Pictures stay out of this copy, which runs from the first line of the material through the line containing "from mathutils import Vector, Matrix".

Collected data:
★ ★ ★ ★ ★ ★ ★

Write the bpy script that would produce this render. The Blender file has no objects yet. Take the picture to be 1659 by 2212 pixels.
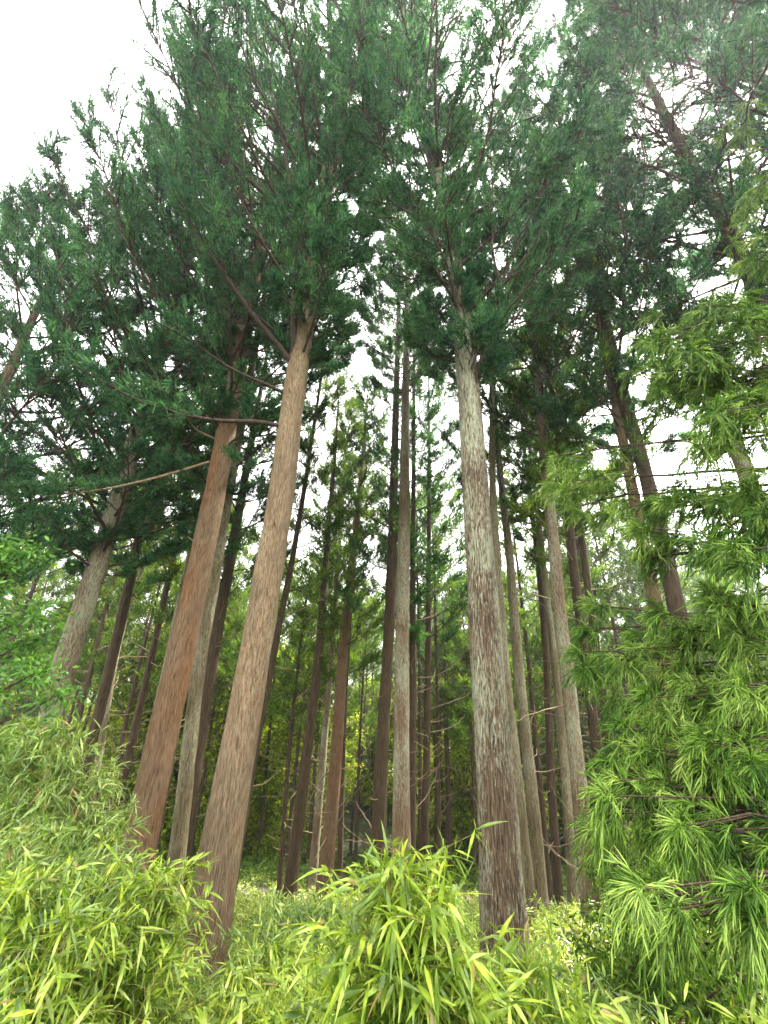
import bpy, math, random
import numpy as np
from mathutils import Vector, Matrix

C = bpy.context.scene
PI = math.pi
# ------------------------------------------------------------------ camera
PITCH, ROLL, CAMZ = math.radians(20.96), math.radians(1.6), 1.6
FX = 831.0                                  # focal length in units of a 1659 x 2212 picture
fw = np.array([0, math.cos(PITCH), math.sin(PITCH)])
u0 = np.array([0, -math.sin(PITCH), math.cos(PITCH)]); r0 = np.array([1.0, 0, 0])
rt = math.cos(ROLL) * r0 + math.sin(ROLL) * u0
up = -math.sin(ROLL) * r0 + math.cos(ROLL) * u0
cam_d = bpy.data.cameras.new('camera'); cam = bpy.data.objects.new('camera', cam_d)
C.collection.objects.link(cam); C.camera = cam
M = Matrix(((rt[0], up[0], -fw[0], 0), (rt[1], up[1], -fw[1], 0), (rt[2], up[2], -fw[2], CAMZ), (0, 0, 0, 1)))
cam.matrix_world = M
cam_d.sensor_fit = 'VERTICAL'; cam_d.sensor_height = 34.6; cam_d.lens = 34.6 * FX / 2212
cam_d.clip_start = 0.05; cam_d.clip_end = 3000
# ------------------------------------------------------------------ light
SUN_EL, SUN_AZ = math.radians(56), math.radians(51.5)      # azimuth: degrees right of straight ahead
w = bpy.data.worlds.new('World'); C.world = w; w.use_nodes = True
nt = w.node_tree; nt.nodes.clear()
sky = nt.nodes.new('ShaderNodeTexSky'); sky.sky_type = 'NISHITA'; sky.sun_disc = False
sky.sun_elevation = SUN_EL; sky.sun_rotation = SUN_AZ; sky.dust_density = 3.0; sky.air_density = 1.2
mixc = nt.nodes.new('ShaderNodeMix'); mixc.data_type = 'RGBA'
mixc.inputs[0].default_value = 0.82
mixc.inputs[7].default_value = (9.8, 9.4, 9.1, 1)        # thin bright cloud cover over the clear sky
bg = nt.nodes.new('ShaderNodeBackground'); bg.inputs[1].default_value = 0.12
wo = nt.nodes.new('ShaderNodeOutputWorld')
nt.links.new(sky.outputs[0], mixc.inputs[6]); nt.links.new(mixc.outputs[2], bg.inputs[0]); nt.links.new(bg.outputs[0], wo.inputs[0])
sl = bpy.data.lights.new('sun', 'SUN'); so = bpy.data.objects.new('sun', sl); C.collection.objects.link(so)
sl.energy = 5.0; sl.angle = math.radians(3); sl.color = (1, 0.95, 0.86)
sd = Vector((math.sin(SUN_AZ) * math.cos(SUN_EL), math.cos(SUN_AZ) * math.cos(SUN_EL), math.sin(SUN_EL)))
so.rotation_euler = sd.to_track_quat('Z', 'Y').to_euler()
C.view_settings.view_transform = 'Standard'; C.view_settings.look = 'None'
C.view_settings.exposure = 2.85; C.view_settings.gamma = 1.0
C.cycles.max_bounces = 6; C.cycles.diffuse_bounces = 3; C.cycles.transmission_bounces = 4
C.cycles.transparent_max_bounces = 4; C.cycles.caustics_reflective = False; C.cycles.caustics_refractive = False

# ------------------------------------------------------------------ helpers
def at(px, py, Y):
    "point of the place seen at picture point (px, py), Y metres ahead of the camera"
    d = rt * (px - 829.5) + up * (1106 - py) + fw * FX
    return np.array([0, 0, CAMZ]) + d * (Y / d[1])

def ground_z(x, y):
    x = np.asarray(x, float); y = np.asarray(y, float)
    a = np.clip(y - 0.9, 0, None)
    s = 30.0
    z = -0.41 * np.where(a < s, a - a * a / (4.0 * s) * 0.5, s * 0.875 + (a - s) * 0.12)
    z = z - 0.12 * np.clip(y - 60, 0, 60)
    z = z + 0.10 * np.sin(x * 0.7 + 1.1) * np.sin(y * 0.55) * np.clip(a / 3, 0, 1)
    z = z + np.clip(-x - 2, 0, 10) * 0.03 * np.clip(a / 3, 0, 1)
    r = np.hypot(x, y)
    z = z + np.clip((r - 160) / 500, 0, 1) ** 1.1 * (62 + 16 * np.sin(x * 0.009 + 2) + 9 * np.sin(x * 0.023))
    return z

class Acc:
    def __init__(s): s.V = []; s.Q = []; s.M = []; s.n = 0; s.S = []
    def add(s, V, Q, m=0, smooth=False):
        V = np.asarray(V, np.float32).reshape(-1, 3); Q = np.asarray(Q, np.int32).reshape(-1, 4)
        s.V.append(V); s.Q.append(Q + s.n); s.M.append(np.full(len(Q), m, np.int32)); s.S.append(np.full(len(Q), smooth, bool)); s.n += len(V)
    def build(s, name, mats, parent=None, origin=(0, 0, 0)):
        V = np.concatenate(s.V) - np.asarray(origin, np.float32); Q = np.concatenate(s.Q); Mi = np.concatenate(s.M)
        me = bpy.data.meshes.new(name)
        me.vertices.add(len(V)); me.vertices.foreach_set('co', V.ravel())
        me.loops.add(len(Q) * 4); me.loops.foreach_set('vertex_index', Q.ravel())
        me.polygons.add(len(Q)); me.polygons.foreach_set('loop_start', np.arange(0, len(Q) * 4, 4, dtype=np.int32))
        me.polygons.foreach_set('loop_total', np.full(len(Q), 4, np.int32))
        for m in (mats if isinstance(mats, (list, tuple)) else [mats]): me.materials.append(m)
        me.polygons.foreach_set('material_index', Mi)
        me.polygons.foreach_set('use_smooth', np.concatenate(s.S))
        me.update(calc_edges=True)
        o = bpy.data.objects.new(name, me); C.collection.objects.link(o)
        if parent is not None: o.parent = parent
        else: o.location = origin
        return o

def nrm(v): return v / np.maximum(np.linalg.norm(v, axis=-1, keepdims=True), 1e-9)

def tube(acc, pts, rad, sides=8, m=0, flute=0.0, rng=None):
    pts = np.asarray(pts, float); rad = np.asarray(rad, float); n = len(pts)
    T = nrm(np.gradient(pts, axis=0))
    ref = np.array([1.0, 0, 0]) if abs(T[0, 0]) < 0.8 else np.array([0, 1.0, 0])
    A = nrm(np.cross(T, np.cross(ref, T))); B = np.cross(T, A)
    th = np.linspace(0, 2 * PI, sides, endpoint=False)
    R = np.repeat(rad[:, None], sides, 1)
    if flute > 0 and n > 30: pts = pts + np.cumsum(rng.normal(size=(n, 3)) * np.array([0.004, 0.004, 0]), 0); R = R * (1 + 0.02 * rng.normal(size=(n, 1)))
    if flute > 0:
        zz = np.arange(n)[:, None] / n
        ph = rng.uniform(0, 6.28, 5)
        R = R * (1 + flute * (np.sin(3 * th + ph[0] + 1.5 * zz) + 0.6 * np.sin(5 * th + ph[1] - 2 * zz) + 0.45 * np.sin(9 * th + ph[2] + 3 * zz) + 0.5 * np.sin(2 * th + ph[3] + 9 * zz) * np.sin(14 * zz + ph[4])))
    V = pts[:, None] + R[..., None] * (np.cos(th)[None, :, None] * A[:, None] + np.sin(th)[None, :, None] * B[:, None])
    i = np.arange(n - 1)[:, None] * sides; j = np.arange(sides)[None]; k = (j + 1) % sides
    Q = np.stack([i + j, i + k, i + sides + k, i + sides + j], -1)
    acc.add(V, Q, m, True)

def strands(acc, P, D, L, W, bend, prof, sides=2, m=0, rng=None, fold=0.0):
    "N curved tapered strands. P,D,bend: N x 3; L,W: N; prof: half-width factor per ring"
    N = len(P); K = len(prof); s = np.linspace(0, 1, K)
    L = np.asarray(L)[:, None, None]; W = np.asarray(W)[:, None, None, None]
    pts = P[:, None] + D[:, None] * L * s[None, :, None] + bend[:, None] * L * (s ** 2)[None, :, None]
    A = nrm(np.cross(D, rng.normal(size=(N, 3)))); B = np.cross(D, A)
    pr = np.asarray(prof)[None, :, None, None]
    if sides == 2:
        off = np.stack([A, -A], 1)[:, None]; S = 2
    elif sides == 'leaf':
        up_ = np.array([0, 0, 1.0]); A = nrm(nrm(np.cross(D, up_ + rng.normal(size=(N, 3)) * 0.45)))
        B = np.cross(A, D); off = np.stack([A + fold * B, np.zeros_like(A), -A + fold * B], 1)[:, None]; S = 3
    else:
        th = np.arange(sides) * 2 * PI / sides
        off = (A[:, None] * np.cos(th)[None, :, None] + B[:, None] * np.sin(th)[None, :, None])[:, None]; S = sides
    V = pts[:, :, None] + off * W * pr
    base = (np.arange(N) * K * S)[:, None, None]; i = np.arange(K - 1)[None, :, None] * S
    if sides in (2, 'leaf'): j = np.arange(S - 1)[None, None]; k = j + 1
    else: j = np.arange(S)[None, None]; k = (j + 1) % S
    Q = np.stack([base + i + j, base + i + k, base + i + S + k, base + i + S + j], -1)
    acc.add(V, Q, m, sides != 2)

def thing(name, label, cat, loc, group=None):
    o = bpy.data.objects.new(name, None); C.collection.objects.link(o); o.location = loc
    o.empty_display_size = 0.2
    o['label'] = label; o['category'] = cat
    if group: o['group'] = group
    return o
def tag(o, label, cat, group=None):
    o['label'] = label; o['category'] = cat
    if group: o['group'] = group
def kind(o, k): o['kind'] = k; return o

# ------------------------------------------------------------------ materials
def new_mat(name):
    m = bpy.data.materials.new(name); m.use_nodes = True; t = m.node_tree; t.nodes.clear()
    return m, t, lambda k: t.nodes.new('ShaderNode' + k), t.links.new
def ramp(t, stops):
    r = t.nodes.new('ShaderNodeValToRGB'); e = r.color_ramp.elements
    while len(e) < len(stops): e.new(0.5)
    for q, (p, c) in zip(e, stops): q.position = p; q.color = (*c, 1)
    return r
def leaf_mat(name, cols, trans=0.4, rough=0.55, scale=1.2, tcol=(1.25, 1.2, 0.55), spec=0.3, fine=14, dead=0.0):
    m, t, N, Lk = new_mat(name)
    tc = N('TexCoord'); n1 = N('TexNoise'); n1.inputs['Scale'].default_value = scale; n1.inputs['Detail'].default_value = 2
    n2 = N('TexNoise'); n2.inputs['Scale'].default_value = fine; n2.inputs['Detail'].default_value = 1
    ad = N('Math'); ad.operation = 'ADD'; mu = N('Math'); mu.operation = 'MULTIPLY'; mu.inputs[1].default_value = 0.5
    r = ramp(t, cols)
    Lk(tc.outputs['Object'], n1.inputs['Vector']); Lk(tc.outputs['Object'], n2.inputs['Vector'])
    Lk(n1.outputs[0], ad.inputs[0]); Lk(n2.outputs[0], ad.inputs[1]); Lk(ad.outputs[0], mu.inputs[0]); Lk(mu.outputs[0], r.inputs[0])
    ge = N('NewGeometry'); ma = N('MapRange'); ma.inputs[3].default_value = 0.5; ma.inputs[4].default_value = 1.5; Lk(ge.outputs['Random Per Island'], ma.inputs[0])
    hv = N('HueSaturation'); Lk(ma.outputs[0], hv.inputs['Value']); Lk(r.outputs[0], hv.inputs['Color'])
    mh = N('MapRange'); mh.inputs[3].default_value = 0.52; mh.inputs[4].default_value = 0.485; Lk(ge.outputs['Random Per Island'], mh.inputs[0]); Lk(mh.outputs[0], hv.inputs['Hue'])
    hout = hv.outputs[0]
    if dead:
        gt = N('Math'); gt.operation = 'LESS_THAN'; gt.inputs[1].default_value = dead; Lk(ge.outputs['Random Per Island'], gt.inputs[0])
        dm = N('Mix'); dm.data_type = 'RGBA'; Lk(gt.outputs[0], dm.inputs[0]); Lk(hout, dm.inputs[6]); dm.inputs[7].default_value = (0.36, 0.25, 0.10, 1); hout = dm.outputs[2]
    p = N('BsdfPrincipled'); p.inputs['Roughness'].default_value = rough; p.inputs['Specular IOR Level'].default_value = spec
    tr = N('BsdfTranslucent'); vm = N('Mix'); vm.data_type = 'RGBA'; vm.blend_type = 'MULTIPLY'; vm.inputs[0].default_value = 1
    vm.inputs[7].default_value = (*tcol, 1)
    mx = N('MixShader'); mx.inputs[0].default_value = trans; o = N('OutputMaterial')
    Lk(hout, p.inputs['Base Color']); Lk(hout, vm.inputs[6]); Lk(vm.outputs[2], tr.inputs[0])
    Lk(p.outputs[0], mx.inputs[1]); Lk(tr.outputs[0], mx.inputs[2]); Lk(mx.outputs[0], o.inputs[0])
    return m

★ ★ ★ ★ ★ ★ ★

Finished answer:
Write the bpy script that would produce this render. The Blender file has no objects yet. Take the picture to be 1659 by 2212 pixels.
import bpy, math, random
import numpy as np
from mathutils import Vector, Matrix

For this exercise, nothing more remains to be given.